*Exercise task*:
Search the data below for "from"; list each line that holds it.

*Collected data*:
● ● ●
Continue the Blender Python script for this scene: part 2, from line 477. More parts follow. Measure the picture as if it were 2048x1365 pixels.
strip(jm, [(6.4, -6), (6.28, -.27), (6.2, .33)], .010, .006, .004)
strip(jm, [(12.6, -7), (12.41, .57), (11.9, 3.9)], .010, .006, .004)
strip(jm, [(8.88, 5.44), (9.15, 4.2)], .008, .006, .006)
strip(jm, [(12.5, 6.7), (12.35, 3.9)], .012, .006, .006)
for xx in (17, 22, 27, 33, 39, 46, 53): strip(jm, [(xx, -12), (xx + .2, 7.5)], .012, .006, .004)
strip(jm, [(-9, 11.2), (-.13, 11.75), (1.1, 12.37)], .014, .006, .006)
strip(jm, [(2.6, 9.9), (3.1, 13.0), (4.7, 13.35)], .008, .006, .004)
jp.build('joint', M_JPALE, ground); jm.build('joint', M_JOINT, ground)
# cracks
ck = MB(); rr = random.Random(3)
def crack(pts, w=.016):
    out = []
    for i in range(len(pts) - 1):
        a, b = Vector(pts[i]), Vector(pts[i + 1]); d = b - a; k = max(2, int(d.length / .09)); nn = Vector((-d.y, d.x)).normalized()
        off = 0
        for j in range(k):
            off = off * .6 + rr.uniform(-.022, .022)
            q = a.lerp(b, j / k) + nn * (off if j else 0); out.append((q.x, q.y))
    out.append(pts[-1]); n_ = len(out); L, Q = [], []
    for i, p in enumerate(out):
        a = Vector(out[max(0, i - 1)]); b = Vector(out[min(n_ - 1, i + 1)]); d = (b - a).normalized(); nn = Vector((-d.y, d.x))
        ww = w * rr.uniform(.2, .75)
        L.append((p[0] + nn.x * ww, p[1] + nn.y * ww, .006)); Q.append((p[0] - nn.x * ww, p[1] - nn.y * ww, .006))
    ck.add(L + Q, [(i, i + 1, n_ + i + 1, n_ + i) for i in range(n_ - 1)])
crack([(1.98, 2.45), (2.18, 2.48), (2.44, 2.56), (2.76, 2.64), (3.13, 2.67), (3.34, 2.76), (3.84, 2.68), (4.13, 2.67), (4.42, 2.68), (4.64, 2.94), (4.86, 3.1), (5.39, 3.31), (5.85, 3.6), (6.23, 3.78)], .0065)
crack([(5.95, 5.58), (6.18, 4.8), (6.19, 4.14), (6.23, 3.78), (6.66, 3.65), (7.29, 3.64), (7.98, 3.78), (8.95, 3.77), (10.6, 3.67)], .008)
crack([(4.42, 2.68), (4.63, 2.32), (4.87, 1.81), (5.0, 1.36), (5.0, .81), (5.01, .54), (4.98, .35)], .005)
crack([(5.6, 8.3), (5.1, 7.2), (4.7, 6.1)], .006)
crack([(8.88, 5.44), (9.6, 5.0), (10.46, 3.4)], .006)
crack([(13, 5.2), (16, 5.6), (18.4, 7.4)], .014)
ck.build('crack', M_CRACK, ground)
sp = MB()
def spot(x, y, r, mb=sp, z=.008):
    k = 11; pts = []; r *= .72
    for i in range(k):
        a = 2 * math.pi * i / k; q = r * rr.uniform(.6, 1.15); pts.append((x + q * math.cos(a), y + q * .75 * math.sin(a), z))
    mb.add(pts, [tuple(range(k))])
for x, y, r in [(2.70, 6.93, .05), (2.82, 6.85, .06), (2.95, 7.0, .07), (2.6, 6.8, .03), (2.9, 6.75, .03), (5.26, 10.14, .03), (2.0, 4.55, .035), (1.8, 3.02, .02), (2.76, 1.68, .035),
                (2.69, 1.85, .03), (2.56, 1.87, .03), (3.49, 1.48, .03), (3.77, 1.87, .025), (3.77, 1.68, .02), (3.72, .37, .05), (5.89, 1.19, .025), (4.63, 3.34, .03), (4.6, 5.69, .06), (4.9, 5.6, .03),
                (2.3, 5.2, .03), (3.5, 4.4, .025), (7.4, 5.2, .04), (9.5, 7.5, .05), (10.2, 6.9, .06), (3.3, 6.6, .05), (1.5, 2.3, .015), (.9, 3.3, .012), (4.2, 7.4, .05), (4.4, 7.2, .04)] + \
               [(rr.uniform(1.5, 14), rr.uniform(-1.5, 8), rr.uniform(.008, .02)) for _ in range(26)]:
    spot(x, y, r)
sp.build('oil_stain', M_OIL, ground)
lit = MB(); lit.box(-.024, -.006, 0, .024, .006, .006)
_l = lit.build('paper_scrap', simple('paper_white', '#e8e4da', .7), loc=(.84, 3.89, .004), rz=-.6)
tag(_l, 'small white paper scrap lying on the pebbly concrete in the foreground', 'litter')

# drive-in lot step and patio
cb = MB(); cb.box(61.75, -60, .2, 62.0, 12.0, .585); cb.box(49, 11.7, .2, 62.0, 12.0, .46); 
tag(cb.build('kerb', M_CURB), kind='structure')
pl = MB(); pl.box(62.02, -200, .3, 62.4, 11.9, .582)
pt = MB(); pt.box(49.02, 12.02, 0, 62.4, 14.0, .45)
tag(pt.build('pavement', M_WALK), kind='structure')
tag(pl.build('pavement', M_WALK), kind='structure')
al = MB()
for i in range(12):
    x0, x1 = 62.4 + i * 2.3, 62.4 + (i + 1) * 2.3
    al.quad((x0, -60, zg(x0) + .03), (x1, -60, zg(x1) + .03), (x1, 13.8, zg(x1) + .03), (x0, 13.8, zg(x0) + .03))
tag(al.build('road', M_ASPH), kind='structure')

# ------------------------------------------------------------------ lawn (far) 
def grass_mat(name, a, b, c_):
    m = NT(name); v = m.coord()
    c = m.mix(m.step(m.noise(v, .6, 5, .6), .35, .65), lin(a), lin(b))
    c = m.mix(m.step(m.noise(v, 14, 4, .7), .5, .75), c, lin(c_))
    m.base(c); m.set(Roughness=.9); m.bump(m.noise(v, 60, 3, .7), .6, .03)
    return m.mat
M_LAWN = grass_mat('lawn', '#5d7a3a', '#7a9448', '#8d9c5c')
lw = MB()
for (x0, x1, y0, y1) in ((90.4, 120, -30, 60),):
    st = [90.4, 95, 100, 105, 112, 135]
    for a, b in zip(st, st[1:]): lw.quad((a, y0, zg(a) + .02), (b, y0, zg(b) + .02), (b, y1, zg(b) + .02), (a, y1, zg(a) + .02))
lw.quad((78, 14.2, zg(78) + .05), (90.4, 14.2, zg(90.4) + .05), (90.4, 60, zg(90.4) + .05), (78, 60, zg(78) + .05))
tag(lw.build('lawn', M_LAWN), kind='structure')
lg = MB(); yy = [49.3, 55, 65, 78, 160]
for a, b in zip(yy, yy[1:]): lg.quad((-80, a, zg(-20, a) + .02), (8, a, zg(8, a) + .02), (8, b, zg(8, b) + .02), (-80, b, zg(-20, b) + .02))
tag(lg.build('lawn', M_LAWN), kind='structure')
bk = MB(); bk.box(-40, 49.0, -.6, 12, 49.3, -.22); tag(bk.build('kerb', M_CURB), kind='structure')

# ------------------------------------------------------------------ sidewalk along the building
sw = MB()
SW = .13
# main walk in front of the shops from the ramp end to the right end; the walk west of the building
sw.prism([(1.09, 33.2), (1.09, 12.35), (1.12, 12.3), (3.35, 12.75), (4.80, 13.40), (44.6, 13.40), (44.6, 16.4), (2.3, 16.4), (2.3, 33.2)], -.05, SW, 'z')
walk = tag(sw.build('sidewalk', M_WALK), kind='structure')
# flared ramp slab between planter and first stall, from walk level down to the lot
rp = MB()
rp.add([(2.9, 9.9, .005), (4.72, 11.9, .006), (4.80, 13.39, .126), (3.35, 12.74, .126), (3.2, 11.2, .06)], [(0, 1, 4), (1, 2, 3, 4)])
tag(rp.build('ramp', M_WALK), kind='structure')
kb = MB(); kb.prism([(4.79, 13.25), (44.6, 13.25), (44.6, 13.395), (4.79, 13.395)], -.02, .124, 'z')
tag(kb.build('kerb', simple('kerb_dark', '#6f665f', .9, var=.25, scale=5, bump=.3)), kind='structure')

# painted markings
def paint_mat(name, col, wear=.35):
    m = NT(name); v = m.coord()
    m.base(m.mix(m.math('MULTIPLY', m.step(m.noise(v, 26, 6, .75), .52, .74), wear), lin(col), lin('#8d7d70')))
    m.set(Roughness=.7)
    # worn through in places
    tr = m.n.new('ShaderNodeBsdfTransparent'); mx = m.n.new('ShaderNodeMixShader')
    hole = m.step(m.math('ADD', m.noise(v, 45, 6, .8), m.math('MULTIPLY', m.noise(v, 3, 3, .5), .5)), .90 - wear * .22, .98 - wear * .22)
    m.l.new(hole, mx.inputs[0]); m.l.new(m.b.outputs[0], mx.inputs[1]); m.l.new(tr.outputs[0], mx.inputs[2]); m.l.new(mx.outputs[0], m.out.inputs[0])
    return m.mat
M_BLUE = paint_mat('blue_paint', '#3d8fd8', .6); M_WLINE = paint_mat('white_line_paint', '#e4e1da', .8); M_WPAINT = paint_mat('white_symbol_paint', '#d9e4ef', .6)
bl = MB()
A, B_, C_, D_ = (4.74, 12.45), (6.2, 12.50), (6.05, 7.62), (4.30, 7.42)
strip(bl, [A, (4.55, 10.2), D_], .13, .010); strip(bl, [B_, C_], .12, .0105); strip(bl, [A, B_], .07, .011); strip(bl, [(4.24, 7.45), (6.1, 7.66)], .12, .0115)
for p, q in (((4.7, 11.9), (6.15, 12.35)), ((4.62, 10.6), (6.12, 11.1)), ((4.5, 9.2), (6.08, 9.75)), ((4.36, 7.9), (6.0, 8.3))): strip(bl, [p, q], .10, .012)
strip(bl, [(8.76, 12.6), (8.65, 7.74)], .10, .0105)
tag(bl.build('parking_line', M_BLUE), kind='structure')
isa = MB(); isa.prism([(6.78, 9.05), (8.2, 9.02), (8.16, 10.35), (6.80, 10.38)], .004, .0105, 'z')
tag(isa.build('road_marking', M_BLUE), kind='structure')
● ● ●
*The solution*:
Continue the Blender Python script for this scene: part 2, from line 477. More parts follow. Measure the picture as if it were 2048x1365 pixels.
# main walk in front of the shops from the ramp end to the right end; the walk west of the building
# flared ramp slab between planter and first stall, from walk level down to the lot